To set the educational benchmark and ensure the highest standard of student proficiency, all our courses adhere to the highest standards of competency stipulated by the LPA National Occupational Standards. This guarantees all our delegates achieve the highest standard of education across a range of measurable core competencies which are consistent across all our courses.

Upon completion of their course students can be confident in knowing they will have obtained the right level of knowledge, skill, proficiency and competence reflected in the grade of their award measured across a consistent range of core competencies.

What are National Occupational Standards?

NOS describe the skills, knowledge and understanding needed to undertake a particular task or job to a nationally recognised level of competence. They focus on what the person needs to be able to do, as well as what they must know and understand to work effectively.

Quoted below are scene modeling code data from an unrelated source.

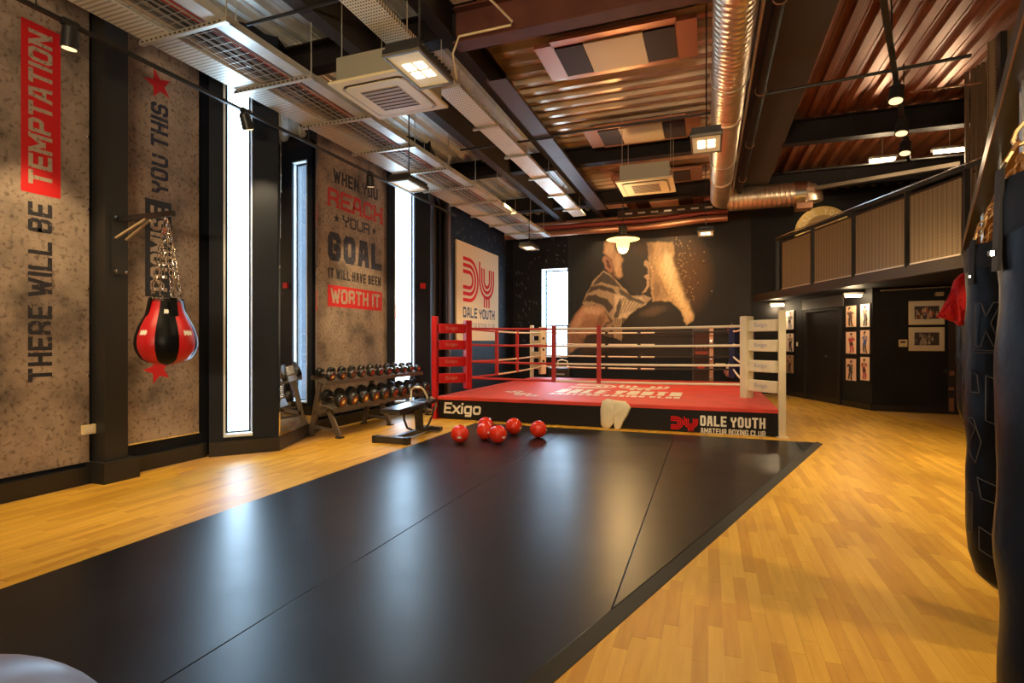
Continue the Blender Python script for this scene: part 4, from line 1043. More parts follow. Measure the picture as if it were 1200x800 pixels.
tray('trunking', 'pale steel trunking strip on the room side of the basket tray', -4.15, -4.0, 0, 13.9, ZTR, GALV, .07)
k = 0
hg = ['first', 'second', 'third', 'fourth', 'fifth', 'sixth', 'seventh', 'eighth', 'ninth', 'tenth']
for i in range(10):
    v = 3.5+1.06*i
    t = thing('tray_support', 'slotted steel channel under the left trays, %s from the camera end' % hg[i], 'support', (-4.5, v, ZTR-.05), group='slotted channels under the left cable trays')
    MB().box(-5.0, -3.92, v-.02, v+.02, ZTR-.045, ZTR-.004).build('channel', STRUT, t)
    if i < 6:
        sl = MB()
        for u in np.arange(-4.97, -3.95, .06): sl.box(u, u+.028, v-.0205, v-.0195, ZTR-.033, ZTR-.017)
        o = sl.build('slot', STEELBLK, t); o['kind'] = 'stuff'
    for u in (-4.985, -3.94): MB().tube([(u, v, ZTR-.05), (u, v, ZT)], .006, 6).build('threaded_rod', STRUT, t)
tray('cable_tray', 'pale perforated cable tray running down the middle of the left ceiling bay', -3.2, -2.88, -1, 13.2, 4.5, TRAYW, .05)
tray('cable_tray', 'plain dark cable tray beside the main steel beam', -2.62, -2.36, 6.2, 13.2, 4.62, M('dark_tray', (.09, .055, .035), .5, .3), .05)
for i in range(6):
    v = 5.9+1.3*i
    t = thing('tray_support', 'steel channel under the two middle trays, %s from the camera end' % hg[i], 'support', (-2.9, v, 4.46), group='steel channels under the middle cable trays')
    MB().box(-3.26, -2.84, v-.018, v+.018, 4.46, 4.495).build('channel', STRUT, t)
    for u in (-3.24, -2.86): MB().tube([(u, v, 4.46), (u, v, ZT)], .005, 6).build('threaded_rod', STRUT, t)
def pipe(name, label, pts, r, mat, cat='pipe', group=None, seg=12):
    o = MB().tube(pts, r, seg).build(name, mat, smooth=True); return tag(o, label, cat, group)
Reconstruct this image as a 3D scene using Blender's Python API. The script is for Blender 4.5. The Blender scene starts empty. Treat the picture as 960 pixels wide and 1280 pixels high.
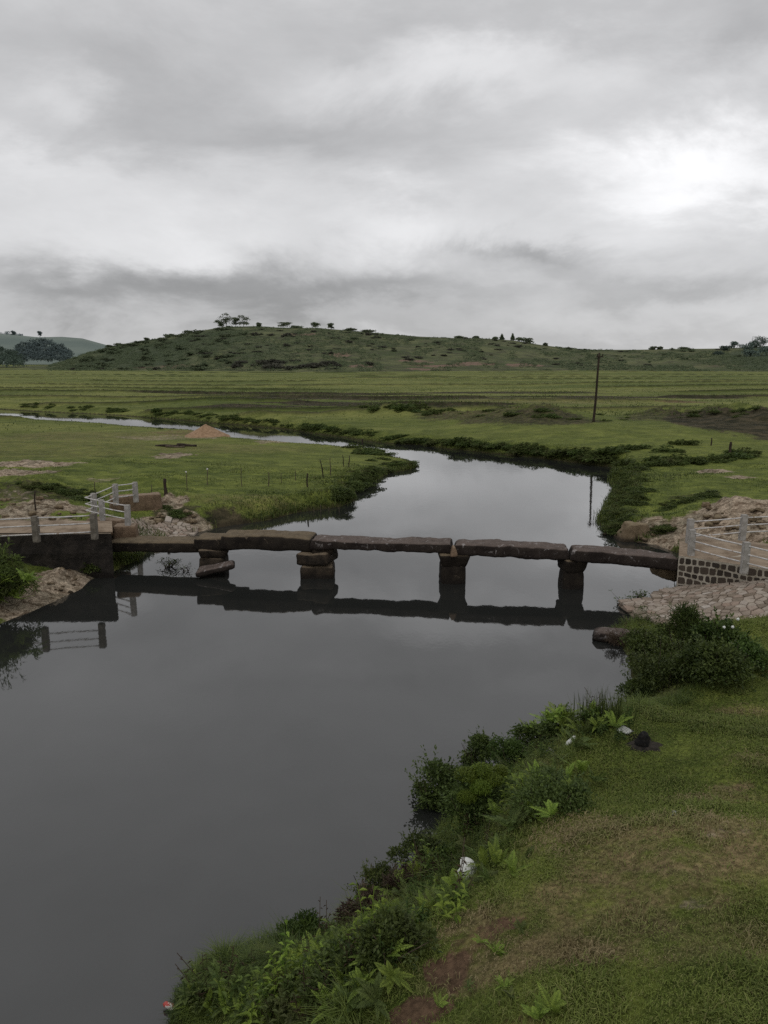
import bpy, bmesh, math, random
import numpy as np
from mathutils import Vector, Matrix, noise as mnoise
random.seed(7); RNG = np.random.default_rng(11)
scene = bpy.context.scene
COL = scene.collection
R = math.radians

# ------------------------------------------------------------------ camera
H, PITCH, F, CX, CY = 7.6, R(11.18), 961.0, 480.0, 640.0
cam_data = bpy.data.cameras.new('camera')
cam = bpy.data.objects.new('camera', cam_data); COL.objects.link(cam)
cam.location = (0, 0, H); cam.rotation_euler = (R(90) - PITCH, 0, 0)
cam_data.sensor_fit = 'VERTICAL'; cam_data.sensor_height = 32; cam_data.lens = F / 1280 * 32
cam_data.clip_start = 0.1; cam_data.clip_end = 20000
scene.camera = cam
CP, SP = math.cos(PITCH), math.sin(PITCH)

def ray(px, py):
    a, b = (px - CX) / F, -(py - CY) / F
    return np.array([a, CP + b * SP, -SP + b * CP])
def at(px, py, z=0.0):
    d = ray(px, py); t = (z - H) / d[2]
    return np.array([d[0] * t, d[1] * t, z])
def at_y(px, py, y):
    d = ray(px, py); t = y / d[1]
    return np.array([d[0] * t, y, H + d[2] * t])

# ------------------------------------------------------------------ numpy noise
def _hash(ix, iy, s):
    h = (ix.astype(np.int64) * 374761393 + iy.astype(np.int64) * 668265263 + s * 1442695041) & 0x7fffffff
    h = ((h ^ (h >> 13)) * 1274126177) & 0x7fffffff
    h = h ^ (h >> 16)
    return (h & 0xffff) / 65535.0
def vnoise(x, y, s=0):
    x = np.asarray(x, float); y = np.asarray(y, float)
    ix, iy = np.floor(x), np.floor(y); fx, fy = x - ix, y - iy
    fx = fx * fx * (3 - 2 * fx); fy = fy * fy * (3 - 2 * fy)
    a, b = _hash(ix, iy, s), _hash(ix + 1, iy, s); c, d = _hash(ix, iy + 1, s), _hash(ix + 1, iy + 1, s)
    return (a + (b - a) * fx) * (1 - fy) + (c + (d - c) * fx) * fy
def fbm(x, y, s=0, o=4):
    t, a, n = 0, .5, 0
    for k in range(o):
        t = t + a * vnoise(x * 2**k, y * 2**k, s + k * 7); n += a; a *= .5
    return t / n - .5          # about -0.5 .. 0.5
def sstep(a, b, x):
    t = np.clip((x - a) / (b - a), 0, 1); return t * t * (3 - 2 * t)

# ------------------------------------------------------------------ object helpers
def link(o, parent=None):
    COL.objects.link(o)
    if parent is not None: o.parent = parent
    return o
def tag(o, label=None, cat=None, group=None, kind=None):
    if label: o['label'] = label
    if cat: o['category'] = cat
    if group: o['group'] = group
    if kind: o['kind'] = kind
    return o
def empty(name, loc, label=None, cat=None, group=None, rz=0.0):
    o = bpy.data.objects.new(name, None); o.location = loc; o.rotation_euler = (0, 0, rz); o.empty_display_size = .2
    return tag(link(o), label, cat, group)
def mesh_np(name, V, faces, mats, tint=None, smooth=False, mat_idx=None):
    """V (n,3); faces: (m,k) int array or list of lists"""
    me = bpy.data.meshes.new(name)
    V = np.asarray(V, np.float32)
    if isinstance(faces, np.ndarray):
        m, k = faces.shape; loops = faces.reshape(-1).astype(np.int32); starts = (np.arange(m) * k).astype(np.int32)
    else:
        m = len(faces); loops = np.array([i for f in faces for i in f], np.int32)
        starts = np.cumsum([0] + [len(f) for f in faces[:-1]]).astype(np.int32)
    me.vertices.add(len(V)); me.vertices.foreach_set('co', V.reshape(-1))
    me.loops.add(len(loops)); me.loops.foreach_set('vertex_index', loops)
    me.polygons.add(m); me.polygons.foreach_set('loop_start', starts)
    for mt in (mats if isinstance(mats, (list, tuple)) else [mats]): me.materials.append(mt)
    if mat_idx is not None: me.polygons.foreach_set('material_index', np.asarray(mat_idx, np.int32))
    me.update(calc_edges=True)
    me.polygons.foreach_set('use_smooth', np.full(m, bool(smooth)))
    if tint is not None: attr(me, 'tint', tint)
    me.validate()
    return me
def attr(me, name, vals):
    a = me.attributes.new(name, 'FLOAT', 'POINT'); a.data.foreach_set('value', np.asarray(vals, np.float32))
def obj(name, me, parent=None, loc=None):
    o = bpy.data.objects.new(name, me)
    if loc is not None: o.location = loc
    return link(o, parent)
def copy_tree(o, parent=None):
    c = o.copy(); COL.objects.link(c)
    c.parent = parent
    for ch in o.children: copy_tree(ch, c)
    return c
def dup(o, loc, rz=0.0, s=1.0, label=None, group=None):
    c = copy_tree(o); c.location = loc; c.rotation_euler = (0, 0, rz)
    c.scale = (s, s, s) if not isinstance(s, tuple) else s
    if label: c['label'] = label
    if group: c['group'] = group
    return c

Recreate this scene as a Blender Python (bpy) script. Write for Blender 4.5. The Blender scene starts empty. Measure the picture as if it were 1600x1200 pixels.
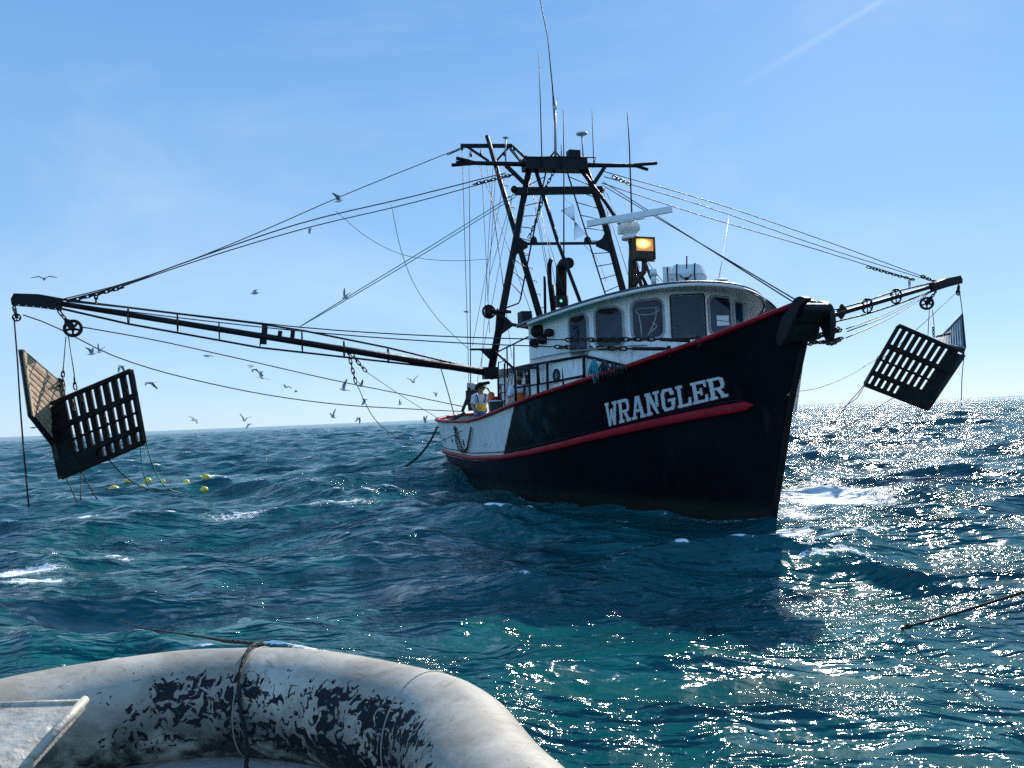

They cover the key activities undertaken within the occupation in question under all the circumstances the jobholder is likely to encounter. (Definition supported by UK Commission for Employment and Skills).

Each NOS contains an agreed set of knowledge and understanding and performance criteria that must be met before someone can be deemed competent. They describe the minimum standard to which an individual is expected to work in a given occupation.

Competency Based Assessments

All of our courses follow the Principles of Good Practice that are underpinned by our National Occupational Standards (NOS) and describe the ways in which practitioners should demonstrate good practice across all of their work.

NOS - Our Principles of Good Practice

These Principles of Good Practice are underpinned by the National Occupational Standards (NOS) and describe the ways in which practitioners should demonstrate good practice across all of their work.

Practitioners working in complementary and natural healthcare should demonstrate:

1.That they partake in regular and appropriate formal supervision

2. An understanding of the philosophy and principles underpinning their chosen coaching modalities

3. An understanding of current legislation and policy as it applies to their discipline

4. Respect for clients’ dignity, privacy, autonomy, cultural differences and rights

5. Regard for the safety of the client and themselves

6. That they learn from others, including clients and colleagues and continually develop their own knowledge, understanding and skills through reflective practice, and research findings

7. An awareness of their own and others' emotional state and responses, incorporating such awareness into their own practice

8. That they communicate clearly, concisely and in a professional manner

9. That they work with confidence, integrity and sensitivity

10.That they undertake systematic, critical evaluation of their professional knowledge

11. That they work within their scope of practice, experience and capability at all times

12 . That each student understands the regulatory framework they work within and the fundamental differences between voluntary and statutory regulation and the impact this has on them in their role.